Task objective = Copy all lines holding the word "Blender" from the entries.
········
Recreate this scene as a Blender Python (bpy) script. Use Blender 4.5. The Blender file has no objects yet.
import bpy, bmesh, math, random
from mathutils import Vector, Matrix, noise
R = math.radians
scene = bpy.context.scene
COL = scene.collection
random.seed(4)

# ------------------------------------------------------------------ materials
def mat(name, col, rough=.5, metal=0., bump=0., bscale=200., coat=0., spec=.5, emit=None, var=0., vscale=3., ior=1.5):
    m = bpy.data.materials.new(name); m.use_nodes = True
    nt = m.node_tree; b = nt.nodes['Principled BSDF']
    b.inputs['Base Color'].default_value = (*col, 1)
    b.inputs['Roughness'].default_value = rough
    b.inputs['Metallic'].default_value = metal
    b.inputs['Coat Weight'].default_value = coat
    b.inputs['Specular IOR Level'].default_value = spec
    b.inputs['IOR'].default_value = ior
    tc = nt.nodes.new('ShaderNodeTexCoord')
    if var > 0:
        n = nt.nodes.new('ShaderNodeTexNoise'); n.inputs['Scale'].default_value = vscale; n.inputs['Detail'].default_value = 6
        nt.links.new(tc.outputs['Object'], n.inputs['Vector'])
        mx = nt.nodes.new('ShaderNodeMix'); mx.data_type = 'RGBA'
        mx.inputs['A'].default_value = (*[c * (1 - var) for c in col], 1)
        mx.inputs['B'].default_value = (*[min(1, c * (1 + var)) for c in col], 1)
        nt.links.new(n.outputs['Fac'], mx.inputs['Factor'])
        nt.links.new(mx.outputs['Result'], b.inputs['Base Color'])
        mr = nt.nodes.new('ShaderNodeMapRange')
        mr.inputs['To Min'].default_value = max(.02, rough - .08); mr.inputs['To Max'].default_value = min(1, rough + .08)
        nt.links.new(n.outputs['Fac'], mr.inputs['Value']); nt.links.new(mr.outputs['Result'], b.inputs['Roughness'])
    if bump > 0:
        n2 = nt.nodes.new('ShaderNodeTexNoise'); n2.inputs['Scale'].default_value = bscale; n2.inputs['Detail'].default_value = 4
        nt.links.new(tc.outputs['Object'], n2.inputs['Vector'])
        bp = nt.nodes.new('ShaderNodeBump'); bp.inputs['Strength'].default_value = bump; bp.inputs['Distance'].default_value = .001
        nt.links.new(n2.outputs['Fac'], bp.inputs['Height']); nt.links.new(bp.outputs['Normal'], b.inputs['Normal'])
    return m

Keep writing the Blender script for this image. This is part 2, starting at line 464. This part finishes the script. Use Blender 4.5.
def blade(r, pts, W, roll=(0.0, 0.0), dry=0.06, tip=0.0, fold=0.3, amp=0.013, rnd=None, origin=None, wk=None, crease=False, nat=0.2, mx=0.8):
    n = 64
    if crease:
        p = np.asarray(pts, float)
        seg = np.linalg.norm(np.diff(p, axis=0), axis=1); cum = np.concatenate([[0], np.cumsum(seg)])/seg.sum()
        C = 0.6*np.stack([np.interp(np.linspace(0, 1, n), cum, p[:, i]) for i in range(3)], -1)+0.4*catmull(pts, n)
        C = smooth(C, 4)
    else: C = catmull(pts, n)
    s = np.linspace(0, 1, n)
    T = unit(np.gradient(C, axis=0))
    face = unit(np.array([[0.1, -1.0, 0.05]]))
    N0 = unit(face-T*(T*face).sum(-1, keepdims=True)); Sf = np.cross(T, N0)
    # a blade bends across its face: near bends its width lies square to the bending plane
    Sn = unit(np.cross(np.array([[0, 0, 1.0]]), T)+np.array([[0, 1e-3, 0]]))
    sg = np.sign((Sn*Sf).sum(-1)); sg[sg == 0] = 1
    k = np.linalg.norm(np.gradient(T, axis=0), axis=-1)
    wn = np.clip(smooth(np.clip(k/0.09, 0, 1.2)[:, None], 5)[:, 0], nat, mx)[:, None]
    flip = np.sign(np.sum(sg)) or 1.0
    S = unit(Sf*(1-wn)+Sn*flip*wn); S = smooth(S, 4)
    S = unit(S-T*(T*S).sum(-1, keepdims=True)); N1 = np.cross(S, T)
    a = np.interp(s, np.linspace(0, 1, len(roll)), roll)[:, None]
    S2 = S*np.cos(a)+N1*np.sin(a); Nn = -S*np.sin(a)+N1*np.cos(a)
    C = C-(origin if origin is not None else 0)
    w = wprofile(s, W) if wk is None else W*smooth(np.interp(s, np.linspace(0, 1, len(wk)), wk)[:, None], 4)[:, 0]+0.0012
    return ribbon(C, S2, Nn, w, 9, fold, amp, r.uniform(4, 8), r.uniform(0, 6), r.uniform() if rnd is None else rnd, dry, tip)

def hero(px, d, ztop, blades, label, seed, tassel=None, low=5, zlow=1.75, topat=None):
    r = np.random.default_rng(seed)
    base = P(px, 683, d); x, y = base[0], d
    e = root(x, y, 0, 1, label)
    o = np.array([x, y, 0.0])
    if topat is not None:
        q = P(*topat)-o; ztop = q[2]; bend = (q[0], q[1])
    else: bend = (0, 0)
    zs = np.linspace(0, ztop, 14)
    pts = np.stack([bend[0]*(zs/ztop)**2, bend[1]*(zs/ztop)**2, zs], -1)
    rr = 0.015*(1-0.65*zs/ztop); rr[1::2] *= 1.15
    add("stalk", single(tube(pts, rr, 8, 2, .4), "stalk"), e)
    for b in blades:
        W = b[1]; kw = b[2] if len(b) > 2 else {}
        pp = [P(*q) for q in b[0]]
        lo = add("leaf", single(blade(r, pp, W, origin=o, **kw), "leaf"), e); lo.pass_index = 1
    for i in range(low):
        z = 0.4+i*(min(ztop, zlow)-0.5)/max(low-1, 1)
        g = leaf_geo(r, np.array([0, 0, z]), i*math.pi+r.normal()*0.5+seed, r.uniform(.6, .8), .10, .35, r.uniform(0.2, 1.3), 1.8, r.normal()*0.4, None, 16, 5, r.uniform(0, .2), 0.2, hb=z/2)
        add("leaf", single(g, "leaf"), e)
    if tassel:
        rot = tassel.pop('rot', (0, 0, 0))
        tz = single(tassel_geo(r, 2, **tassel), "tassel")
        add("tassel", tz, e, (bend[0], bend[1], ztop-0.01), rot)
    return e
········
Final result =
Recreate this scene as a Blender Python (bpy) script. Use Blender 4.5. The Blender file has no objects yet.
Keep writing the Blender script for this image. This is part 2, starting at line 464. This part finishes the script. Use Blender 4.5.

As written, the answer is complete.